En mi opinión, lo más relevante del documento es que delata lo poco que podemos esperar de este Gobierno. Comienza alabando la Administración española, habla maravillas de la configuración del Estado Autonómico y justifica constantemente el volumen de gasto público en España escudándose en que algunos países de la decadente y socialista Europa aún están peor. Como si suspender pagos todos juntos, de la manita, fuera más divertido; como si en el 2012 no hubiéramos sido el país europeo con mayor déficit público y mayor aumento de deuda pública; como si no hubiéramos estado en dos ocasiones al borde de la suspensión de pagos para ser salvados in extremis por terceros. La vicepresidenta del Gobierno lo dejó bien claro: “Hemos puesto negro sobre blanco algunos mitos”, como que el tamaño del sector público es excesivo, y “tampoco es tal el enorme aparato burocrático”, al que calificó de “muy constreñido”. Llegados a este punto, digo yo, cabe preguntarse por qué realizar una reforma de la administración. Si la Administración española es estupenda, la burocracia no es un problema y el tamaño del sector público tampoco, ¿qué sentido tiene reformar nada?

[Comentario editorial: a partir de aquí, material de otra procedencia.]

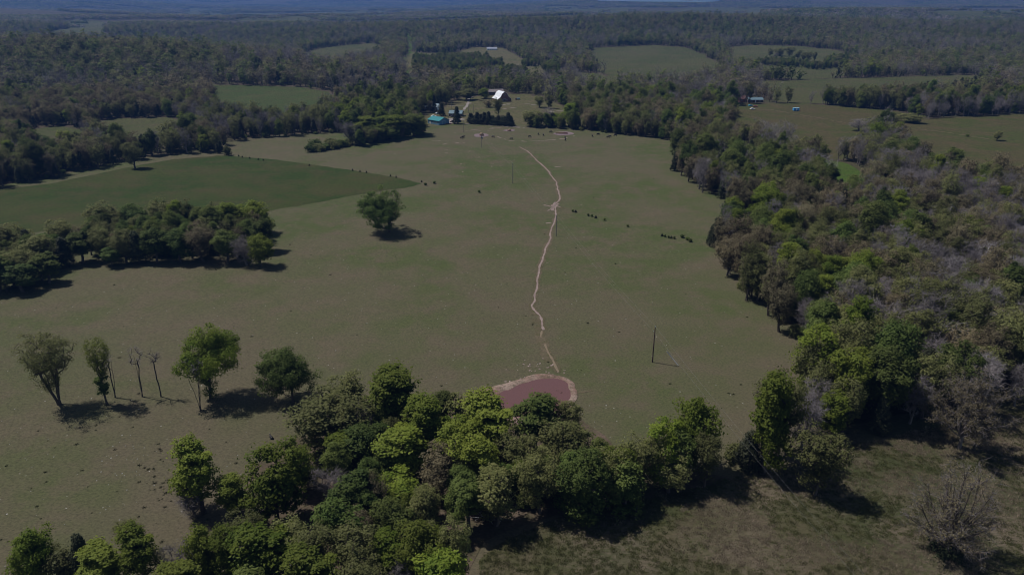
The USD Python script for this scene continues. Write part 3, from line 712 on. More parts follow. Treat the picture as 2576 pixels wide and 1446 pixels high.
ROADS = [np.array([at(x * S, y * S)[:2] for x, y in l]) for l in ([(1000, 262), (1037, 280), (1072, 301), (1090, 315)], [(1356, 325), (1372, 303), (1384, 283)], [(1188, 234), (1208, 239)])]
CLEAR = unary_union([shapely.LineString(r).buffer(7) for r in ROADS]
                    + [Point(*at(x, y)[:2]).buffer(r) for x, y, r in [(1100, 309, 20), (1090, 272, 9.5), (1148, 292, 10), (1095, 290, 9), (1172, 305, 16), (1237, 126, 24), (1252, 255, 26), (1245, 235, 17), (1900, 275, 30), (1925, 285, 20), (1735, 266, 14), (1770, 258, 12), (1865, 254, 14),
                                                                                          (1895, 256, 14), (100, 92, 34), (930, 87, 16), (1000, 283, 6), (800, 27, 40), (866, 18, 45), (1405, 14, 45), (2566, 20, 45), (70, 255, 9), (1720, 260, 14), (1750, 272, 12), (1830, 272, 20), (1860, 270, 14)]])
# yards of the far houses stay open on the side that faces the pasture
shapely.prepare(CLEAR)

TREES = []     # every single tree: dict(kind, p, sxy, sz, rot, label, group, variant)
trng = np.random.default_rng(77)

def top_height(p, top):
    lo, hi = 0.5, 45.0
    for _ in range(30):
        m = (lo + hi) / 2
        if project(p + np.array([0, 0, m]))[1] > top:
            lo = m
        else:
            hi = m
    return lo

def place(kind, x, top, w, h=None, base=None, label=None, group=None, variant=None):
    """A tree whose crown top stands at (x, top) and is w wide in the photograph; its height or the place of its foot is known."""
    if base is not None:
        bx, by = base if np.ndim(base) else (x, base)
        p = at(bx, by)
        h = top_height(p, top)
    else:
        p = at(x, top, h)
    v = int(trng.integers(len(KLASS[kind]))) if variant is None else variant
    depth = float(project(p + np.array([0, 0, h * 0.6]))[2])
    R = w / 2 * depth / FPX
    H, _, R0 = KINDS[kind][2][v]
    TREES.append(dict(kind=kind, p=p, s=(1.18 * R / R0, 1.18 * R / R0, h / H), rot=trng.uniform(0, 6.28), label=label, group=group, v=v, h=h, hand=True))

# the tree belt across the bottom, from left to right and far to near
for args in [
    ("olive", 818, 985, 195, 15, None, "broad yellow green tree at the left end of the belt"),
    ("olive", 858, 942, 105, 12, None, "pale olive tree behind the belt's broad yellow green tree"),
    ("bright", 980, 937, 145, 15, None, "dense bright green tree left of the muddy pond"),
    ("green", 1113, 985, 66, 8.5, None, "small dark green tree below the pond's left tip"),
    ("thicket", 1172, 1003, 85, 8, None, "thin pale bush beside the pond's left tip"),
    ("bright", 1060, 1008, 115, 14, None, "light green tree between the dense bright tree and pond"),
    ("bright", 1228, 1003, 145, 16, None, "tall green tree overlapping the left part of the pond"),
    ("green", 1350, 993, 120, 15, None, "green tree overlapping the middle of the muddy pond"),
    ("olive", 1425, 1006, 75, 13, None, "thin olive tree at the right end of the pond"),
    ("bright", 1135, 1060, 110, 14, None, "spreading light green tree in front of the pond's left"),
    ("green", 908, 1075, 115, 10, None, "dark green rounded tree behind the belt's fallen log"),
    ("bright", 860, 1092, 90, 9, None, "small light green tree left of the dark rounded tree"),
    ("bright", 1195, 1095, 120, 14, None, "tall green tree in the middle of the belt"),
    ("olive", 1423, 1060, 125, 15, None, "big olive green tree right below the pond"),
    ("olive", 1310, 1085, 100, 13, None, "olive tree in front of the pond's middle"),
    ("bright", 1005, 1080, 130, 12, None, "wide light green tree in the left middle of the belt"),
    ("brown", 1100, 1133, 100, 12, None, "orange brown budding tree in the middle of the belt"),
    ("bright", 1000, 1207, 115, 10, None, "brightest green small tree in the middle of the belt"),
    ("brown", 935, 1195, 75, 12, None, "narrow brown budding tree left of the brightest tree"),
    ("grey", 832, 1180, 85, 9, None, "dark grey leafless bush like tree beside the fallen log"),
    ("green", 888, 1196, 110, 13, None, "dark green tree right of the grey leafless one"),
    ("bright", 690, 1115, 140, 15, (697, 1310), "tall many stemmed green tree standing left of the log"),
    ("bright", 500, 1116, 110, 14, (512, 1288), "green tree at the left tip of the belt"),
    ("bright", 572, 1196, 80, 10, None, "green tree right of the left tip tree"),
    ("bright", 745, 1120, 75, 11, None, "small green tree beside the many stemmed green tree"),
    ("olive", 1246, 1180, 115, 13, None, "olive green tree above the white brush pile"),
    ("green", 1175, 1200, 90, 12, None, "deep green tree left of the white brush pile"),
    ("olive", 1064, 1226, 85, 11, None, "dull olive budding tree right of the brightest tree"),
    ("olive", 1360, 1128, 125, 15, None, "olive tree in the right middle of the belt"),
    ("green", 1510, 1098, 60, 9, None, "small dark tree in the gap right of the pond"),
    ("olive", 1530, 1128, 100, 13, None, "grey olive tree right of the pond"),
    ("thicket", 1585, 1135, 95, 9, None, "olive shrub left of the belt's right clump"),
    ("olive", 1625, 1095, 110, 13, None, "olive tree on the left of the belt's right clump"),
    ("bright", 1662, 1062, 95, 15, None, "light green tree inside the belt's right clump"),
    ("green", 1712, 1085, 90, 13, None, "deep green tree inside the belt's right clump"),
    ("bright", 1745, 1000, 120, 18, None, "tallest bright green tree of the belt's right clump"),
    ("olive", 1788, 1080, 85, 14, None, "olive tree at the right end of the belt's right clump"),
    ("olive", 1690, 1135, 110, 10, None, "low olive tree in front of the belt's right clump"),
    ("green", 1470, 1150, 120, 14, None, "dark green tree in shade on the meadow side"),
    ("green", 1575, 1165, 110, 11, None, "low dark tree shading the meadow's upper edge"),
    ("bright", 1903, 954, 112, 20, (1920, 1188), "tall bright green tree alone at the meadow's top"),
    ("cedar", 1880, 1090, 70, 10, (1880, 1180), "dark cedar at the foot of the tall bright tree"),
    ("thicket", 1850, 1120, 60, 4, None, "low shrub between the clump and the tall bright tree"),
    ("olive", 600, 1285, 110, 12, None, "green olive tree in the belt's lower left"),
    ("bright", 655, 1330, 140, 12, None, "wide light green tree in the belt's lower left"),
    ("bright", 560, 1318, 100, 12, None, "light green tree below the left tip tree"),
    ("olive", 720, 1300, 110, 12, None, "leafy olive tree below the many stemmed green tree"),
    ("olive", 800, 1322, 110, 12, None, "olive tree at the bottom left of the belt"),
    ("olive", 895, 1318, 125, 13, None, "large dull olive tree near the bottom of the belt"),
    ("bright", 1040, 1312, 130, 14, None, "sunlit bright yellow green tree at the bottom centre"),
    ("bright", 985, 1345, 90, 11, None, "bright green tree left of the sunlit bottom tree"),
    ("olive", 1136, 1298, 85, 15, None, "tall narrow olive tree at the meadow's left corner"),
    ("bright", 1100, 1395, 130, 12, None, "bright green tree cut by the bottom edge"),
    ("bright", 780, 1390, 130, 12, None, "green tree cut by the bottom edge under the olive ones"),
    ("olive", 900, 1420, 130, 11, None, "olive tree cut by the bottom edge near the centre"),
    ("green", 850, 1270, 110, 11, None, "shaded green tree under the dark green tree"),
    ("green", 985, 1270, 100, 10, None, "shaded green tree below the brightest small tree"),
    ("grey", 452, 1360, 80, 9, None, "bluish leafless bush between two green bottom trees"),
    ("bright", 335, 1332, 95, 12, None, "leafy green tree at the bottom left"),
    ("bright", 240, 1380, 115, 9, None, "low bright green tree at the bottom left"),
    ("cedar", 190, 1350, 62, 10, None, "dark cedar at the bottom left"),
    ("bright", 62, 1343, 100, 11, None, "light green tree in the bottom left corner"),
    ("olive", 145, 1370, 80, 8, None, "thin olive tree between the corner tree and cedar"),
    ("olive", 310, 1310, 60, 7, None, "small thin olive sapling above the bottom left tree"),
    ("bright", 500, 1330, 80, 11, None, "green tree right of the bluish leafless bush"),
    ("bright", 440, 1425, 110, 10, None, "green tree cut by the bottom edge at left"),
    ("grey", 478, 1225, 75, 7, None, "spindly leafless bush at the left tip tree's foot"),
    ("olive", 2046, 1080, 128, 14, (2050, 1245), "rounded pale olive tree standing out on the meadow"),
]:
    k, x, t, w, h, base, lab = args
    place(k, x, t, w, h=None if base else h, base=base, label=lab)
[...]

Evidentemente, partiendo de estas premisas no existe motivación alguna para llevar a cabo ninguna reforma de calado, y la probabilidad de suspender pagos aumenta exponencialmente.

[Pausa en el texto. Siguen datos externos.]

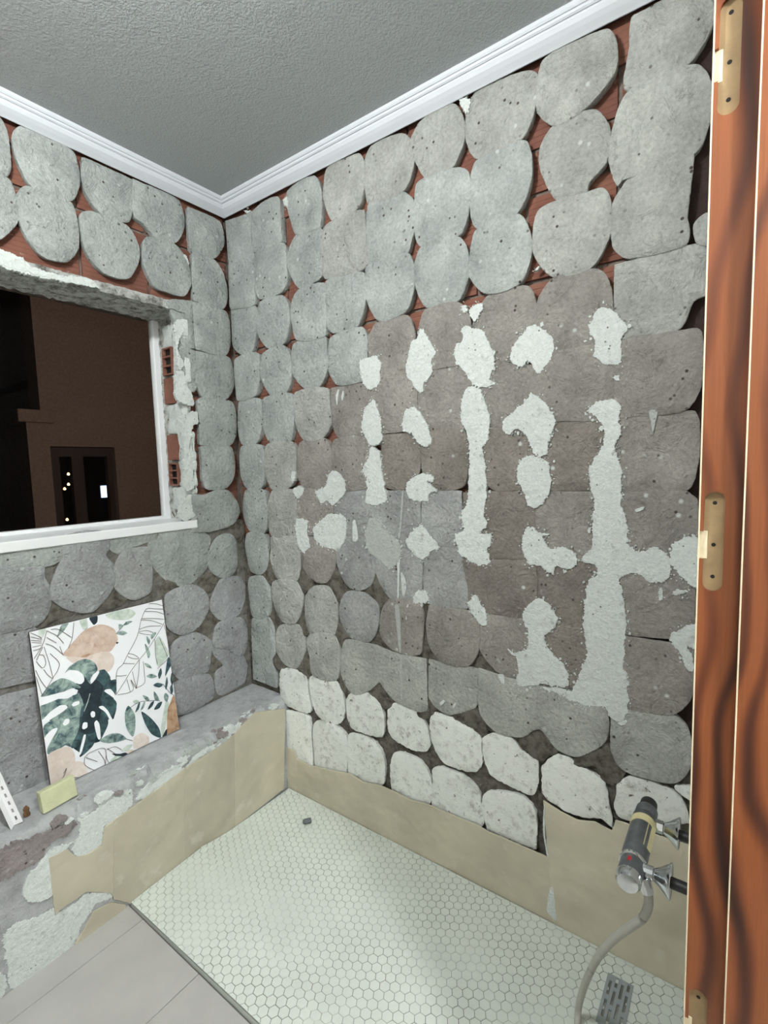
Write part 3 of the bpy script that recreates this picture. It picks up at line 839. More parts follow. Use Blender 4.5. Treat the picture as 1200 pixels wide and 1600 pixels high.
PRINT = '''
e 242,531 322,532 349,506 317,491 261,507
e 26,533 48,534 38,507 26,511
h 96,533 118,535 100,510 78,496 83,509
e 152,533 175,536 176,500 161,496
k 185,533 212,535 209,511 197,504 191,513
p 88,433 127,467 162,493 211,501 242,489 265,467 272,431 264,416 241,393 209,398 145,403 106,417
q 96,420 145,403 209,400 235,392 250,366 243,338 221,322 165,349 122,382
o 141,407 156,409 172,405 160,398 143,403
u 170,476 196,471 217,440 214,420 201,427 197,456
u 134,436 161,450 192,437 200,416 175,433 149,436
h 267,451 292,455 309,441 290,438
h 281,462 282,483 297,475
h 299,478 316,485 333,480 315,473 300,473
k 264,420 273,417 265,412
h 85,367 102,384 134,395 159,391 181,372 189,343 170,324 159,301 138,306 138,342 125,361 100,372
g 138,342 159,301 179,314 193,336 212,334 227,304 228,289 247,282 234,223 224,257 206,265 202,254 226,223 237,197 219,147 208,173 193,204 177,214 125,236 113,270 114,313
k 114,319 142,331 159,301 181,307 199,279 193,252 175,215 164,172 132,174 114,194 115,240 104,280
h 7,317 36,344 69,354 92,342 119,314 127,299 98,308 63,305 25,311
h 0,284 39,293 84,279 118,286 129,234 117,193 84,196 50,206 24,226 74,241 76,257 58,265 -1,240
h 7,222 68,226 129,232 143,212 120,156 86,116 70,115 89,138 76,131 8,119 7,146 42,179 36,195 0,181
g 121,231 173,246 224,225 234,182 216,146 209,178 182,209 199,173 199,139 183,113 162,89 172,132 163,165 154,160 156,121 140,85 94,66 114,112 121,132 89,106 73,113 104,164
k 133,230 174,251 188,221 171,161 159,167 150,128 118,139 108,162
w 84,362 105,368 125,361 140,341 141,320 131,312 119,317 101,338
w 161,315 173,331 193,336 189,325 173,308 161,305
w 1,311 57,302 97,306 116,296 110,283 80,287 33,301 1,292
w 0,237 27,255 58,265 74,259 78,248 54,238 14,228 1,231
w 93,253 102,259 117,256 115,246 97,245
w 146,198 153,205 161,194 156,181 148,185
w 176,211 190,208 204,184 212,156 209,139 195,182 179,203
w 201,258 208,262 224,256 235,232 233,217 219,235
w 58,201 68,213 79,208 76,195 63,192
w 114,161 120,177 132,172 130,156 119,154
w 148,196 153,205 161,197 159,183 151,184
w 154,160 163,167 170,148 168,100 159,100 155,131
w 2,180 25,196 42,193 25,169 7,146 0,145
w 93,76 114,131 122,134 119,119 102,80
w 5,310 58,308 109,301 116,291 79,290 2,287
q 2,117 35,125 66,117 80,87 78,55 57,43 40,38 0,55
q -2,60 40,38 47,25 29,8 1,5
r 48,38 79,59 105,41 113,-1 106,-21 60,4 40,2 29,8
h 163,93 199,100 233,86 253,57 221,60 187,72
h 260,151 277,173 295,130 289,78 276,54 258,97
g 320,132 350,96 378,42 380,-9 347,31 328,80
e 385,33 407,102 421,133 430,119 419,71 388,-5
k 387,-7 402,20 410,22 406,-6
o 421,91 435,116 457,139 460,-7 409,-7
r 275,9 280,47 310,53 334,27 332,-4 307,-12
r 241,1 257,13 279,2 292,-12 249,-15
e 230,21 250,32 273,25 252,11
k 197,28 224,14 242,10 250,-19 230,-18 218,3
e 187,4 206,14 230,-18 202,-19
h 356,308 372,299 382,279 364,290
h 357,256 376,259 398,241 377,241
g 378,212 396,216 417,201 400,195
g 403,247 417,268 419,247 405,227
g 430,230 449,295 465,293 465,263 450,252
g 449,207 461,235 467,200 454,181
g 424,190 436,225 438,201 427,176
g 443,176 453,188 455,161 445,149
h 378,409 389,390 383,373 377,391
h 367,381 377,365 383,335 372,323
h 395,407 412,415 417,407 396,391
h 377,189 387,172 394,147 376,158
h 333,191 350,178 356,161 340,171
g 344,129 359,149 374,152 363,134
g 368,119 386,137 405,136 390,116
h 414,155 422,165 433,147 424,128 415,138
h 317,138 333,163 339,160 330,142
g 296,138 312,165 320,168 312,146
e 293,183 308,183 318,171 303,169
e 406,368 428,393 453,333 457,309 407,278
'''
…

Queda ya meridianamente claro que este Gobierno cree que el gasto público no puede ni debe ser reducido. A modo de ejemplo, en la Administración Central, el Instituto Cervantes tiene más de 1.100 empleados, el Instituto Nacional de Estadística (en la era de los ordenadores) tiene 4.400, las nueve Confederaciones Hidrográficas, casi 5.000, el INEM emplea a 10.700 personas, y la Agencia Tributaria a 28.000 (en relación a la población, el doble que su comparable estadounidense, por ejemplo). Aunque a usted y a mí, querido lector, que somos quienes mantenemos estas plantillas mediante nuestros impuestos, nos choquen estas cifras, el Gobierno las considera perfectamente adecuadas.
Propaganda, conformismo y lentitud. Cada mini reformita es una oportunidad desperdiciada, un tiempo perdido, un clavo en el ataúd de nuestra reputación. Mientras España vive su Gran Depresión bajo la intermitente amenaza de una suspensión de pagos, adolecemos de una lamentable carencia de visión y liderazgo que dura ya nueve años. Buscando el por qué de esta ausencia de acción reformista seria que permita ofrecer a España una esperanza de futuro que saque los mejor de nosotros mismos, uno duda si será por la ideología socialista de las tres últimas administraciones o por la voluntad, idéntica en los dos grandes partidos, de mantener incólume el garito partitocrático que tanto les beneficia. Además de todo ello, quizá haya algo más. Quizá nos encontremos, simple y llanamente, ante un problema de incompetencia.